The rally was addressed by leading international politicians and senior government officials like Newt Gingrich, the former US House of Representatives Speaker, Governor Bill Richardson, Stephen Harper, the former Prime Minister of Canada, and Theresa Villiers MP, a former UK Cabinet minister.

I was there myself, along with several other Scottish politicians who support the Iranian opposition.

Bomb handed over in Pizza Hut

The court heard four hours of damning evidence from the Belgian prosecutor detailing how the security services had received a tip-off from a foreign security agency alerting them that an attack was being planned. An intensive security operation was put in place and the suspects were closely monitored for months.
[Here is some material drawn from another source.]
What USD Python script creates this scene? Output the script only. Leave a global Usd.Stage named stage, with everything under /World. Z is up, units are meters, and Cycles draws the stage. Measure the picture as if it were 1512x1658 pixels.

On 28 June 2018, Assadi was seen entering a Pizza Hut restaurant in Place d’Armes, Luxembourg, disguised as a tourist, wearing a casual shirt, a fedora hat and with a camera draped around his neck. He was filmed handing Saadouni and Naami a package said to contain the bomb, together with an envelope with €22,000 (£20,000).

For many years Saadouni and Naami had pretended to support the Iranian democratic opposition movement. Naami had entered Belgium in 2010 and registered as an Iranian refugee. Between 2010 and her arrest in 2018, it was discovered that she had travelled to Iran 13 times. It was also discovered that during the same period €106,496 (£96,000) had been deposited in her bank account and over €100,000 (£90,000) in her husband’s, which neither could explain.

Clearly Naami was a spy, working for the sinister Iranian Ministry of Intelligence and Security (MOIS) and her frequent trips to Iran were for training purposes.

The bomb plot was well prepared. Saadouni and Naami had both registered as employees for the Iranian opposition event in Villepinte and Assadi is said to have instructed them to place the bomb inside the main hall, as near to the VIP area as possible, before detonating it from a safe distance, which would have caused carnage.

‘Treasure trove’ of evidence

According to the prosecution, on 30 June 2018, the couple set out on the A12 highway to Villepinte near Paris in their dark blue Mercedes. They were tracked on their journey to Villepinte by agents from the Belgian police who stopped and arrested them in Brussels. Bomb disposal experts discovered the primed bomb in a suitcase in the couple’s Mercedes, hidden in a toilet bag. The bomb exploded as attempts were made to defuse it, destroying a defusing robot and injuring a police officer who was standing more than 100 metres away.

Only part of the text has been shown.